After a master’s degree, students can go on to do a PhD in a subject. This would mean that, after completing the course, they would be considered to be at the top of their particular field.

Facilities and campus 

My name is Caitlin and I am an attendee of the 2017 Summer School. One aspect we looked at is what it’s like when studying at university.

A huge difference from school or college is the facilities provided on university campuses. For example, within the University of Salford, there are many facilities to meet all student requirements, which can be used for personal use or as part of studying.

These facilities include:

  • Swimming pool
  • Sports tracks and fields
  • Cinema
  • Games room

As well as this, the whole campus is very different to the normal school environment. There are 30 buildings in total within the university and this is across 3 different campuses – Frederick Road, Peel Park and MediaCityUK.
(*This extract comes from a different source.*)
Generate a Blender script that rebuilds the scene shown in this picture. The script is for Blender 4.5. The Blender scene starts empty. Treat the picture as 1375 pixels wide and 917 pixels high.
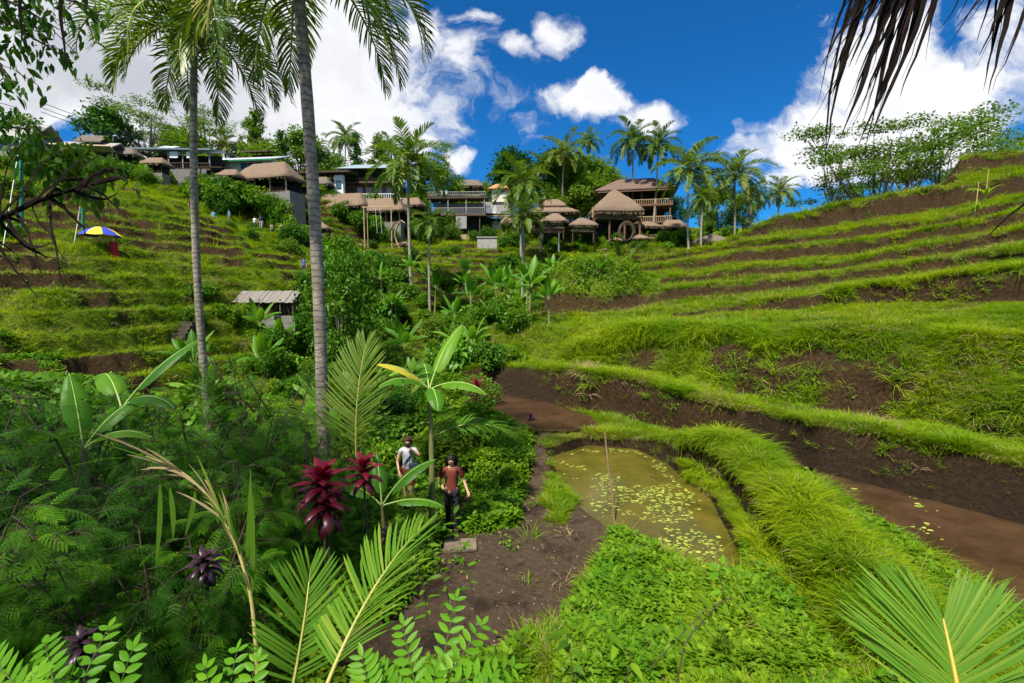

These buildings includes 4 student accommodations and 26 teaching buildings. Some of these are named after famous and iconic people – including Mary Seacole, Clifford Whitworth, Brian Blatchford and Humphrey Booth, along with many more.

Conclusion

Overall, we have really enjoyed the Summer School 2017. We have enjoyed learning about studying and the facilities at university, which vary from school and college. We are all hoping to go to university in the future and the information given over the last three days has helped us make further decisions.